[start of RECORD EXCERPTS]
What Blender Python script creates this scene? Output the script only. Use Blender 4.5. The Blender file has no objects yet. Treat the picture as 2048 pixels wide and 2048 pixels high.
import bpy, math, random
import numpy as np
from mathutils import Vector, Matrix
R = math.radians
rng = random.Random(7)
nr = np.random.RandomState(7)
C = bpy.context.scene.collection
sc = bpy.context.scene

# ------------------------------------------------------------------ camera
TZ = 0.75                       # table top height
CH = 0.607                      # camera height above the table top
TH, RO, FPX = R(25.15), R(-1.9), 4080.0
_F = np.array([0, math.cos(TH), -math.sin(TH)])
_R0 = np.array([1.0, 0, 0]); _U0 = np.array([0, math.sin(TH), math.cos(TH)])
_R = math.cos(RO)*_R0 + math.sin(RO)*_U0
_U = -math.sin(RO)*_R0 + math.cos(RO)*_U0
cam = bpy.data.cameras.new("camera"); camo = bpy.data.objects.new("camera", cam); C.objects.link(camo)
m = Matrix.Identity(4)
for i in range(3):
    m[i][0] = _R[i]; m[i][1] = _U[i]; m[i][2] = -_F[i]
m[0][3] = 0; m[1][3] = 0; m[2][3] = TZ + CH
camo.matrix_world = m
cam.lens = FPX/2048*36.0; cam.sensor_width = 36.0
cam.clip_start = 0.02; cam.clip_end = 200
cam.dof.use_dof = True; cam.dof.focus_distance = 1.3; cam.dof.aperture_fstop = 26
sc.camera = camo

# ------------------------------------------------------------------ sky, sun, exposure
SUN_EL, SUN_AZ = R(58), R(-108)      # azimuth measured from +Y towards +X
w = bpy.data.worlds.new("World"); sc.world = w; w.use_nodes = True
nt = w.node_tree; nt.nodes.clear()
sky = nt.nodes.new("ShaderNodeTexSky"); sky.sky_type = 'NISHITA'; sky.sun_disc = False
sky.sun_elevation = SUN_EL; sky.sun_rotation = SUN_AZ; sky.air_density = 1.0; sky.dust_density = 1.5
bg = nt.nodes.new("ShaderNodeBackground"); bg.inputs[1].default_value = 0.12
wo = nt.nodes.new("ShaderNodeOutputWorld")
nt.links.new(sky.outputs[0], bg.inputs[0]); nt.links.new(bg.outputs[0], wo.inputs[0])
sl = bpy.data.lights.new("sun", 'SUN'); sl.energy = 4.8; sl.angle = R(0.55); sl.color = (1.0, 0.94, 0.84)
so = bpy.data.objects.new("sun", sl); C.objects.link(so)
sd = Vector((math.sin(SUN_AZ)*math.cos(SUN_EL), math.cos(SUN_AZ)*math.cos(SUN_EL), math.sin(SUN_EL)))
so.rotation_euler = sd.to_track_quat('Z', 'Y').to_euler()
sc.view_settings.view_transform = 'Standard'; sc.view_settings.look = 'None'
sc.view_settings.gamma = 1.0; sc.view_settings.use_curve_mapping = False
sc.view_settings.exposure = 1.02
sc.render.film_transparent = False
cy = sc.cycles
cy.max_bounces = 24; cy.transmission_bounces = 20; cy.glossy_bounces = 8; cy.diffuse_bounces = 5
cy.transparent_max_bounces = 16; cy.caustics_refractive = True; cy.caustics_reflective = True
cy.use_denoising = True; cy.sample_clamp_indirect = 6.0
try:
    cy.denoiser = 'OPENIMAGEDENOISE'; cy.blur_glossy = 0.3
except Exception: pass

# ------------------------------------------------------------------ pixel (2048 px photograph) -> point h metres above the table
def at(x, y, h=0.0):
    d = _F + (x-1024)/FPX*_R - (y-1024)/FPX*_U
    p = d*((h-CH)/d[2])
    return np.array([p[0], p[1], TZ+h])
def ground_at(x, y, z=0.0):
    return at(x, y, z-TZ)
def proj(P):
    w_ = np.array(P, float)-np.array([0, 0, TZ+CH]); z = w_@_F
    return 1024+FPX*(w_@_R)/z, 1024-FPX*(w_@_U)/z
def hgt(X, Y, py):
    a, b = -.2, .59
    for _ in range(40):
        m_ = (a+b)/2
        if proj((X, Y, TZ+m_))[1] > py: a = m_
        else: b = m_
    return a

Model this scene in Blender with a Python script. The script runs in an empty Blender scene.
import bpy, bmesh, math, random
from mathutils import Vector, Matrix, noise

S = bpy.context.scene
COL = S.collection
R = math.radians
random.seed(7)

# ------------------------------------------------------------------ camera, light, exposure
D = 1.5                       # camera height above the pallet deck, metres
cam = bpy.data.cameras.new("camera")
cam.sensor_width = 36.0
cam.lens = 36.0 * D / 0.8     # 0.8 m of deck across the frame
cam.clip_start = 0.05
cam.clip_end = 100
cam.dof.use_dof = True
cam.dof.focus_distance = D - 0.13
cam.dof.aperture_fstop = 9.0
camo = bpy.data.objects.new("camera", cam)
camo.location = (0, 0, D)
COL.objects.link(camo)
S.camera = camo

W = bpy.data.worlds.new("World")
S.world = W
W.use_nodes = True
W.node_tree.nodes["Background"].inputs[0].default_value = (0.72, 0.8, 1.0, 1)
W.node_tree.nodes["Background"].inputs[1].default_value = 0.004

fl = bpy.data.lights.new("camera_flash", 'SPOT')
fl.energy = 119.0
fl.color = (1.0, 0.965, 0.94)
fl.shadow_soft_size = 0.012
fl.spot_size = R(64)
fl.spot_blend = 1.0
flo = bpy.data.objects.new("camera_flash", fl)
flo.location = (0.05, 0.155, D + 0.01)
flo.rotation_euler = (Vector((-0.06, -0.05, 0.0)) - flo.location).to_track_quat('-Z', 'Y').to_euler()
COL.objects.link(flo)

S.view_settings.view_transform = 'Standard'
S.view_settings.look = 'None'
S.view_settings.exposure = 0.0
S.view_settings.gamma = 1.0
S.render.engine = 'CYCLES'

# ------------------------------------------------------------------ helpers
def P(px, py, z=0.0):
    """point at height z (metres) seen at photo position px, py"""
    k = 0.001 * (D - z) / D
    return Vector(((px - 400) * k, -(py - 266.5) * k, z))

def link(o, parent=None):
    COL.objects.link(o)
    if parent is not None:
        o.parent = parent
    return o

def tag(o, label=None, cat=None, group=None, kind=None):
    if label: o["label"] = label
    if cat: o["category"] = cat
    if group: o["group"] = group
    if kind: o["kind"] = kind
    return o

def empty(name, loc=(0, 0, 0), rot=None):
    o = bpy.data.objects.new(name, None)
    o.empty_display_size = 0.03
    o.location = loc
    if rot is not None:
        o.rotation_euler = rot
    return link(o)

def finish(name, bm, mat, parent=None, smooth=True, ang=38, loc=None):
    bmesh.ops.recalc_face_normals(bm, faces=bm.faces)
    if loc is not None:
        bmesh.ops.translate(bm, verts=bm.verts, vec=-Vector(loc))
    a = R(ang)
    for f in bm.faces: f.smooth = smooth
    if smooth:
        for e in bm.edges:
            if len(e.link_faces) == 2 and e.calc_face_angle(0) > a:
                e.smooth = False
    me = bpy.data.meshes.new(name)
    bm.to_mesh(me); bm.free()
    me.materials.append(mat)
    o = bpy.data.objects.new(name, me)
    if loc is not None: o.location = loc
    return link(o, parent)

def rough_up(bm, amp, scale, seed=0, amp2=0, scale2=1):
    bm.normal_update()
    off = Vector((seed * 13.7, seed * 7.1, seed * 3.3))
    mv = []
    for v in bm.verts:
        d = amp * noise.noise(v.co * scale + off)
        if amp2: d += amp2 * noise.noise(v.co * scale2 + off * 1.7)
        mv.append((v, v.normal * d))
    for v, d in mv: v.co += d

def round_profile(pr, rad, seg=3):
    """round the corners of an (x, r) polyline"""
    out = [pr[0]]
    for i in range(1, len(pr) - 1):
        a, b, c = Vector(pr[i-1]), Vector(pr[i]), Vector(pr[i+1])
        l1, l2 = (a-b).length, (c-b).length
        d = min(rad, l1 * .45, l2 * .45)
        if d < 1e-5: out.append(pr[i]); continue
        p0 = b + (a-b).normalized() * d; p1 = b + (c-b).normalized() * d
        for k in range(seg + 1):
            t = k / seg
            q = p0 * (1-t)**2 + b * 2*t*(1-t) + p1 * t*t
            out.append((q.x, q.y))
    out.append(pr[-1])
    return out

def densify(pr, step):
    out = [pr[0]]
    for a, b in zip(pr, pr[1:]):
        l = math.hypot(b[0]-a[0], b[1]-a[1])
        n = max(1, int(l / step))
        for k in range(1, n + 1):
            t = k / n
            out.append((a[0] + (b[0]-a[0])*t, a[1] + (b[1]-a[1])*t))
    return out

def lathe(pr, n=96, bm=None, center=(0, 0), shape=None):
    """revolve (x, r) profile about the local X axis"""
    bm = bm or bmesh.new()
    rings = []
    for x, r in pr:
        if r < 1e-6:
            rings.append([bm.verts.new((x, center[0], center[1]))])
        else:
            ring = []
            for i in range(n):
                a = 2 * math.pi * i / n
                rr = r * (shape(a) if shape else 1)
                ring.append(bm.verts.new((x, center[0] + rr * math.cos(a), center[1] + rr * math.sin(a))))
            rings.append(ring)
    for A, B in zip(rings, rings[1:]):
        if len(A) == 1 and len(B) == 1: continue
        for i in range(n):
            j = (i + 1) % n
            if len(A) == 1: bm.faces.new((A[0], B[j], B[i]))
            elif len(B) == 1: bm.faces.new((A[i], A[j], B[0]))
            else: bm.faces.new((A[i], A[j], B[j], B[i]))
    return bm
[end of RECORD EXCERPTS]
TASK PROMPT –
Using the records above, copy every line that has the word "Blender" in it.

THE ANSWER –
What Blender Python script creates this scene? Output the script only. Use Blender 4.5. The Blender file has no objects yet. Treat the picture as 2048 pixels wide and 2048 pixels high.
Model this scene in Blender with a Python script. The script runs in an empty Blender scene.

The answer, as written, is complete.